Du côté de la société civile, l’Association marocain des droits humains (AMDH) a recommandé également l’abolition de la peine de mort dans de nombreux rapports, notamment celui de 2022. Cette année-là, l’ONG a estimé que les voies étaient ouvertes pour une prise de décision politique à cet effet. Contactée par Yabiladi, l’avocate et membre du bureau central de l’organisation, Souad Brahma, souligne que la récente décision de vote du moratoire «intervient après un long chemin parcouru dans la mobilisation, avec les efforts de la société civile et l’AMDH à sa tête, en vue d’harmoniser notre arsenal juridique avec les dispositions internationales, à commencer par le droit universel à la vie».

«De ce fait, nous ne pouvons qu’approuver ce nouveau pas, mais tout en insistant bien qu’il ne s’agit pas encore d’une abolition, laquelle donne la possibilité à la justice de corriger les éventuelles erreurs qui peuvent être commises dans le rendu d’un verdict, tout en préservant la vie du condamné, en lui garantissant des voies de recours juridique et des peines alternatives», nous dit Me Brahma.

AMDH - archive / Ph.
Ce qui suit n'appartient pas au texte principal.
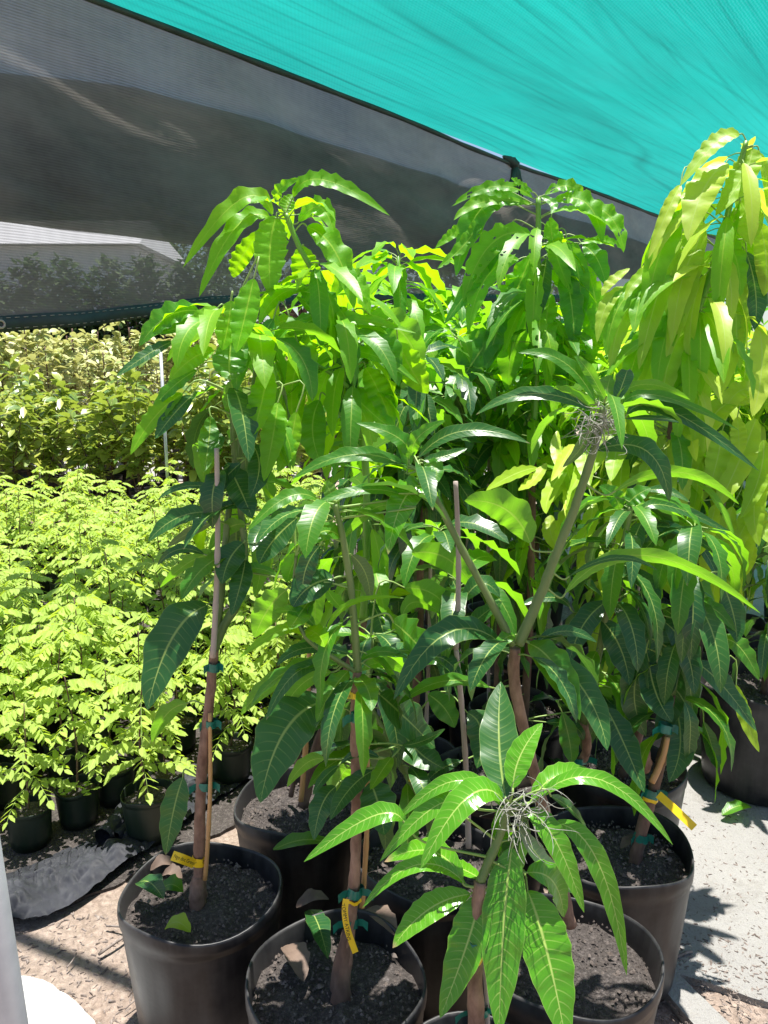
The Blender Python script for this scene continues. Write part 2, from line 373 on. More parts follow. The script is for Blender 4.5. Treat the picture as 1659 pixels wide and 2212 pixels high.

YabiladiAMDH – archive / Ph. Yabiladi

«Ce vote est historique car le Maroc approuve ce moratoire pour la première fois, certes. Mais en termes de dispositions nationales, les effets juridiques pourraient ne pas être conséquents, puisque cela fait plus de 20 ans que le Maroc suspend l’exécution des peines capitales prononcées. Toujours est-il qu’il y a ici un pas qui s’ajoute à l’accumulation des efforts, ouvrant la voie vers la décision politique à laquelle nous appelons et qui est l’abolition totale.»

Me Souad Brahma

Pour l’avocate, cette abolition effective permettra «le respect des engagements internationaux du Maroc, de ses dispositions constitutionnelles, mais aussi la mise en œuvre des recommandations de l’Instance équité et réconciliation (IER), ainsi qu’une ouverture vers l’adhésion au deuxième Protocole facultatif du Pacte international relatif aux droits civils et politiques, qui prévoit cette abolition».